-------- DATA LINES --------

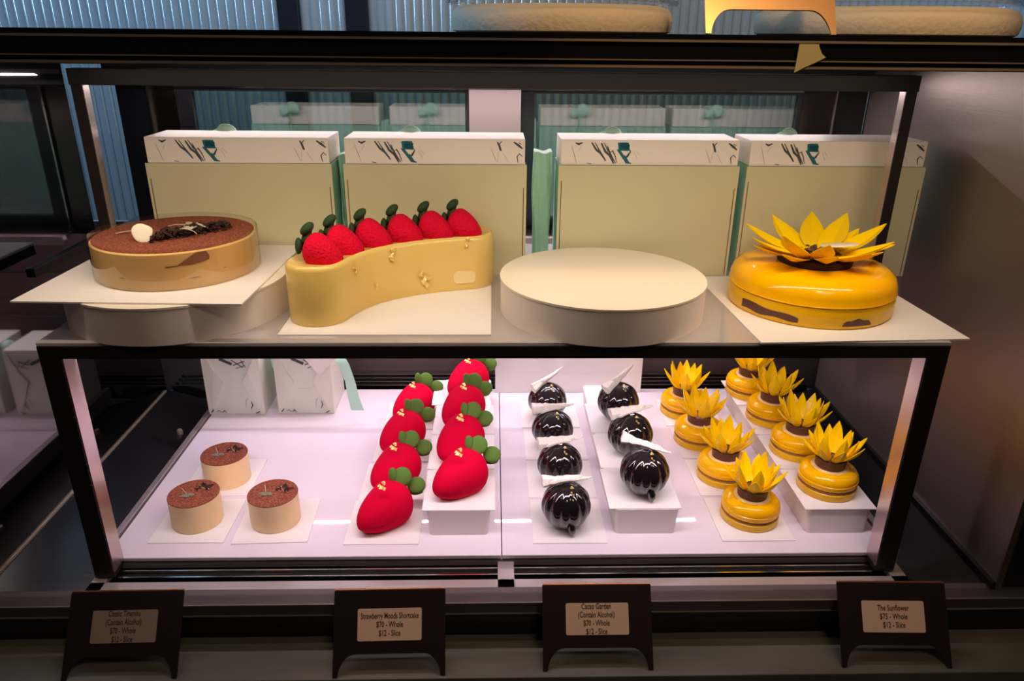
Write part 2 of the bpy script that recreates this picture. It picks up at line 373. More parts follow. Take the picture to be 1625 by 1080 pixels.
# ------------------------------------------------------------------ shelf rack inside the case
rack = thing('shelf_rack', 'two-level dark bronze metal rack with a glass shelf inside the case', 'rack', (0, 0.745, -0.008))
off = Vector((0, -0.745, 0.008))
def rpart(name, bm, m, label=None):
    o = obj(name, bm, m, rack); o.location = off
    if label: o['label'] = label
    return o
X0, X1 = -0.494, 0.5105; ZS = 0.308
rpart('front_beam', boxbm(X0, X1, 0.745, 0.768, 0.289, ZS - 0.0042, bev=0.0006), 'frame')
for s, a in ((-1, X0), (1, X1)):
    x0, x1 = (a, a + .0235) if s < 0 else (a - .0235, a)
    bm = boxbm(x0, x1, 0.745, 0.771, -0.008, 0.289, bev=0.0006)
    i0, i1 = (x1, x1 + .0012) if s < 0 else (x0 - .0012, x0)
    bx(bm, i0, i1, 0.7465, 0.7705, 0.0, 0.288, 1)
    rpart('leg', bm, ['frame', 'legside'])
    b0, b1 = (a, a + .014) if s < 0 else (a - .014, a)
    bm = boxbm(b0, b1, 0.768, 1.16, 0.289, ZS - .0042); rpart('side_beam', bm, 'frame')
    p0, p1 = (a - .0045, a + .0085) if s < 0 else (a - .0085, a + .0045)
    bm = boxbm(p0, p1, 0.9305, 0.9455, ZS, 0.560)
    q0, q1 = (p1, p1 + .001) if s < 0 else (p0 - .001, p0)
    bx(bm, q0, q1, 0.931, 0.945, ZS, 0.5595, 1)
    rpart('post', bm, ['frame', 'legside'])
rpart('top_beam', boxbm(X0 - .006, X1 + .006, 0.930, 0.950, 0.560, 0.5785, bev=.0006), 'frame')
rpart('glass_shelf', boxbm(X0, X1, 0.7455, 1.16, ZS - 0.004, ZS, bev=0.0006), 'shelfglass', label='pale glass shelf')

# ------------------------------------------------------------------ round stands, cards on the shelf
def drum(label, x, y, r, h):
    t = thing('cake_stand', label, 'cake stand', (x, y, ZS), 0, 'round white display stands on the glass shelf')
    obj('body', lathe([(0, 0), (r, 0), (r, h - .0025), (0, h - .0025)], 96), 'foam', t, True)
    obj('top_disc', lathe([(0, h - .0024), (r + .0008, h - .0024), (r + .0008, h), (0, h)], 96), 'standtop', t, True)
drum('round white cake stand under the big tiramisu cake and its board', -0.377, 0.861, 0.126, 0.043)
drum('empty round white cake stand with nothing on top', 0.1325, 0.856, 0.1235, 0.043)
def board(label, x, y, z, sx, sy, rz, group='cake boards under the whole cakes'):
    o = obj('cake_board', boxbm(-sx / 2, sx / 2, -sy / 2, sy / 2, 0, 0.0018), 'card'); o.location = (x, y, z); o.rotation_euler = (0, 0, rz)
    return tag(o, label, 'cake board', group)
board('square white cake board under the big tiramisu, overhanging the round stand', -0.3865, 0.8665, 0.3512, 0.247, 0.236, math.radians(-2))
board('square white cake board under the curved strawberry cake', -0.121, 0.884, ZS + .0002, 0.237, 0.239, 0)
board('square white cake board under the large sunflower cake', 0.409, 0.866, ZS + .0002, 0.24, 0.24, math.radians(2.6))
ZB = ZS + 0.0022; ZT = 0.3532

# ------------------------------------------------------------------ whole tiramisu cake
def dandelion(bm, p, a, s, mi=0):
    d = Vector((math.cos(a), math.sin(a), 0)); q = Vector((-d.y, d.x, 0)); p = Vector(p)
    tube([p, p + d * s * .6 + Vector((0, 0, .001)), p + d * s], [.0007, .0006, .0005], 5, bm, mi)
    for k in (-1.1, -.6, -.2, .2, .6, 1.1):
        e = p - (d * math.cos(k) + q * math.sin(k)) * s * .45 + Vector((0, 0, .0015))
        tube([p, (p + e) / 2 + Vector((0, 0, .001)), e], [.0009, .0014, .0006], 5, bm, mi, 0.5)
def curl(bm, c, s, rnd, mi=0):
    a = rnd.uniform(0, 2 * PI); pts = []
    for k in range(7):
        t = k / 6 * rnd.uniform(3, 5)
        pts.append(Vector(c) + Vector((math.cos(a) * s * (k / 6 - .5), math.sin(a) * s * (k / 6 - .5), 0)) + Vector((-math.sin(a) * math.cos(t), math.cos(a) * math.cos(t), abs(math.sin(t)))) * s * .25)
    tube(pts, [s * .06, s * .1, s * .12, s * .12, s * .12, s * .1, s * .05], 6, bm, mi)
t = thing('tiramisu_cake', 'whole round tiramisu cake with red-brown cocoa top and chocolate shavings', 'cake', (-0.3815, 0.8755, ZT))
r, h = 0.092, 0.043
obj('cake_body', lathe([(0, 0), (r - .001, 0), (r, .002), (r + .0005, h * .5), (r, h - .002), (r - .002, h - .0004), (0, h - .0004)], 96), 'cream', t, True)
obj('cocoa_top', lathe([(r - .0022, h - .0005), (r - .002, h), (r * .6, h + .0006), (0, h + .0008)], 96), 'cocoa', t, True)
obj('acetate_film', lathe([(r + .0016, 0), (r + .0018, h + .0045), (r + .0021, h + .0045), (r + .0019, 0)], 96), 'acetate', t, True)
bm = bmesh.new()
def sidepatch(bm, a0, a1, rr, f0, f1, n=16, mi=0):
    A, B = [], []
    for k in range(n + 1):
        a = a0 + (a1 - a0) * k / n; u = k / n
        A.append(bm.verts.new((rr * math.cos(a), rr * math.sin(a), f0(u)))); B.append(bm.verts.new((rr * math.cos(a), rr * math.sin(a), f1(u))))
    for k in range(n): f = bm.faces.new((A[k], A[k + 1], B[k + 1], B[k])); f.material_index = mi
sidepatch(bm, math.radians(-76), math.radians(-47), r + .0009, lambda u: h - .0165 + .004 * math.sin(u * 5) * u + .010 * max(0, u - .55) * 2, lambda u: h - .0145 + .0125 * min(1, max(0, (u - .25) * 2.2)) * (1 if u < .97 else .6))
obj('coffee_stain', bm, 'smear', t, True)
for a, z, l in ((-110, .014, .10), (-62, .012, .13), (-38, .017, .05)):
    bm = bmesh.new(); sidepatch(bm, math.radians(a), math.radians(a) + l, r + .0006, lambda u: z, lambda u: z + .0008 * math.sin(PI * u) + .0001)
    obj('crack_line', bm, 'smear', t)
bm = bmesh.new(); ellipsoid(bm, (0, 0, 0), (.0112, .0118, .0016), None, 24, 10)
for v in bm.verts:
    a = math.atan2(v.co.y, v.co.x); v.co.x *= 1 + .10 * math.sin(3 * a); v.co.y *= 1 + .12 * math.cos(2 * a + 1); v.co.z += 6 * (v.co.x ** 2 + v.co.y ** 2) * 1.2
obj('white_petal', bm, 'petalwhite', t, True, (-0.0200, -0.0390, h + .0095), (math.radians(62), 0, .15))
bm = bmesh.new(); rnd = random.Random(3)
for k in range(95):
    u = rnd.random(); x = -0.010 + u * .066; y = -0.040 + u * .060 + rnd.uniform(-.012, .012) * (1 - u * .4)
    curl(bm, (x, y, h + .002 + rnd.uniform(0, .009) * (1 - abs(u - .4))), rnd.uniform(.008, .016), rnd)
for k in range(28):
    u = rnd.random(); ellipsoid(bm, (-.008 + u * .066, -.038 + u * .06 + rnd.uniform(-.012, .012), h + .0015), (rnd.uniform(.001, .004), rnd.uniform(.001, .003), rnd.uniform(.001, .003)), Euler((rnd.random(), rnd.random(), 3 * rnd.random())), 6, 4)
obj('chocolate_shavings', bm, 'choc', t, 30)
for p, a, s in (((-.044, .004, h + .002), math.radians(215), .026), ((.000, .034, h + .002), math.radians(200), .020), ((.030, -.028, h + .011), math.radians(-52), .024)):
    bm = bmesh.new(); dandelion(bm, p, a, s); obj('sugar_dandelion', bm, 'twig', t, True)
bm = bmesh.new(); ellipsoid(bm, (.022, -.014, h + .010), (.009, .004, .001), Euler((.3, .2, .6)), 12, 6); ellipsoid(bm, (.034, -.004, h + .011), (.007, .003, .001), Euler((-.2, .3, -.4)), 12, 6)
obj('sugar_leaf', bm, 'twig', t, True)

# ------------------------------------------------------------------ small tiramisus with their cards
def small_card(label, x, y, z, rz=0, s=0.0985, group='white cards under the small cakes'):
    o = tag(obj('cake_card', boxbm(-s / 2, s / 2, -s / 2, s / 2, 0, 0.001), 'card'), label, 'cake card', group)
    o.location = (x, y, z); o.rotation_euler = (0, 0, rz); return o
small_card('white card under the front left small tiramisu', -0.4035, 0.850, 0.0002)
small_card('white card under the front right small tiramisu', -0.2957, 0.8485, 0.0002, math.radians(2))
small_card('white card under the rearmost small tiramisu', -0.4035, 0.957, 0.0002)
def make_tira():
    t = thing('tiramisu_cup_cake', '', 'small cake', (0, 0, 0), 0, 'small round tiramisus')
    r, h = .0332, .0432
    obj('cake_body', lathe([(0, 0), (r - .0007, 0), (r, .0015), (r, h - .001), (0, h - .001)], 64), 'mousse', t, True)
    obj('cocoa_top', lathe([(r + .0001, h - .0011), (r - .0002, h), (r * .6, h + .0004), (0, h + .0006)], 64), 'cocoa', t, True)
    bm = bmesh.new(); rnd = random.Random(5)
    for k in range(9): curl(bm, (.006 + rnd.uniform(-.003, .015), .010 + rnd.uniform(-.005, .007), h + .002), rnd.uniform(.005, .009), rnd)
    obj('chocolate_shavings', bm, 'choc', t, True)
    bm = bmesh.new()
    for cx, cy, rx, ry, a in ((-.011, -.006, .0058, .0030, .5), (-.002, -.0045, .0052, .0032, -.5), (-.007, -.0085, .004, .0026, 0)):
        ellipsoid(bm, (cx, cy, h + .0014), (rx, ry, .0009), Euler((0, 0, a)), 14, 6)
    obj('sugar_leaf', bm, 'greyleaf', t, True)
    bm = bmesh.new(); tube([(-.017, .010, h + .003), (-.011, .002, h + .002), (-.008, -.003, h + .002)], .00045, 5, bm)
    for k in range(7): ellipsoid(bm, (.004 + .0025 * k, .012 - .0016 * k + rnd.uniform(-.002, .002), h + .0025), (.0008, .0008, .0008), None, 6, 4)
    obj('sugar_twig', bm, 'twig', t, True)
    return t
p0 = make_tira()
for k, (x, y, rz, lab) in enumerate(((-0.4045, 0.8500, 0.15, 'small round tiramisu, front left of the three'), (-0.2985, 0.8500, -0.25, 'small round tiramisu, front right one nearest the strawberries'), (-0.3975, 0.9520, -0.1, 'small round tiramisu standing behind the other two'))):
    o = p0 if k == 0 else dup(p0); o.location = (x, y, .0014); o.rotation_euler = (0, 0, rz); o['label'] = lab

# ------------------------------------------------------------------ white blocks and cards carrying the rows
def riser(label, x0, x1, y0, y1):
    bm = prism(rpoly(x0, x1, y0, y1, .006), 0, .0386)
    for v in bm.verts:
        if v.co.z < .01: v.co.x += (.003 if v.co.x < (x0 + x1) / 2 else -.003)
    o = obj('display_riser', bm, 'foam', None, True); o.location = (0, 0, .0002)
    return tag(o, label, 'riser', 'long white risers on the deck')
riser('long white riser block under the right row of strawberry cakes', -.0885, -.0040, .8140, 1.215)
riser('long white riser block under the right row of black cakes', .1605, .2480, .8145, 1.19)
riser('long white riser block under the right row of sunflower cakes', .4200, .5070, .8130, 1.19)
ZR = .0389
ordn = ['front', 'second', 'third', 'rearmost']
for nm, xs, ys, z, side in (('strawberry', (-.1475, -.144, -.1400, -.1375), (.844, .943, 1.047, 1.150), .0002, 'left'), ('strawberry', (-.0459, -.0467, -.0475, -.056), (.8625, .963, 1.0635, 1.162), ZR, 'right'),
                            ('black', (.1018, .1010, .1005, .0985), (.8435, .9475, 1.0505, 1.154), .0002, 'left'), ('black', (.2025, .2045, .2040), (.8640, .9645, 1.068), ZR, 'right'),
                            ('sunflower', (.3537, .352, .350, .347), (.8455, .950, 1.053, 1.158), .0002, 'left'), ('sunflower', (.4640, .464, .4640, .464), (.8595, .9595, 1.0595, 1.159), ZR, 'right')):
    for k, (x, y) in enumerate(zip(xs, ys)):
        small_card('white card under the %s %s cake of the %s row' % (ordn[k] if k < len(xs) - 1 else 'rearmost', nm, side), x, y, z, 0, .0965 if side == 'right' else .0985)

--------

* **EXERCISE BRIEF**
Transcribe the opening line of the listing above, please, and every line after it through the line with "rpart('glass_shelf', boxbm(X0, X1, 0.7455, 1.16, ZS", word for word, without pictures.

* **THE OUTPUT**
Write part 2 of the bpy script that recreates this picture. It picks up at line 373. More parts follow. Take the picture to be 1625 by 1080 pixels.
# ------------------------------------------------------------------ shelf rack inside the case
rack = thing('shelf_rack', 'two-level dark bronze metal rack with a glass shelf inside the case', 'rack', (0, 0.745, -0.008))
off = Vector((0, -0.745, 0.008))
def rpart(name, bm, m, label=None):
    o = obj(name, bm, m, rack); o.location = off
    if label: o['label'] = label
    return o
X0, X1 = -0.494, 0.5105; ZS = 0.308
rpart('front_beam', boxbm(X0, X1, 0.745, 0.768, 0.289, ZS - 0.0042, bev=0.0006), 'frame')
for s, a in ((-1, X0), (1, X1)):
    x0, x1 = (a, a + .0235) if s < 0 else (a - .0235, a)
    bm = boxbm(x0, x1, 0.745, 0.771, -0.008, 0.289, bev=0.0006)
    i0, i1 = (x1, x1 + .0012) if s < 0 else (x0 - .0012, x0)
    bx(bm, i0, i1, 0.7465, 0.7705, 0.0, 0.288, 1)
    rpart('leg', bm, ['frame', 'legside'])
    b0, b1 = (a, a + .014) if s < 0 else (a - .014, a)
    bm = boxbm(b0, b1, 0.768, 1.16, 0.289, ZS - .0042); rpart('side_beam', bm, 'frame')
    p0, p1 = (a - .0045, a + .0085) if s < 0 else (a - .0085, a + .0045)
    bm = boxbm(p0, p1, 0.9305, 0.9455, ZS, 0.560)
    q0, q1 = (p1, p1 + .001) if s < 0 else (p0 - .001, p0)
    bx(bm, q0, q1, 0.931, 0.945, ZS, 0.5595, 1)
    rpart('post', bm, ['frame', 'legside'])
rpart('top_beam', boxbm(X0 - .006, X1 + .006, 0.930, 0.950, 0.560, 0.5785, bev=.0006), 'frame')
rpart('glass_shelf', boxbm(X0, X1, 0.7455, 1.16, ZS - 0.004, ZS, bev=0.0006), 'shelfglass', label='pale glass shelf')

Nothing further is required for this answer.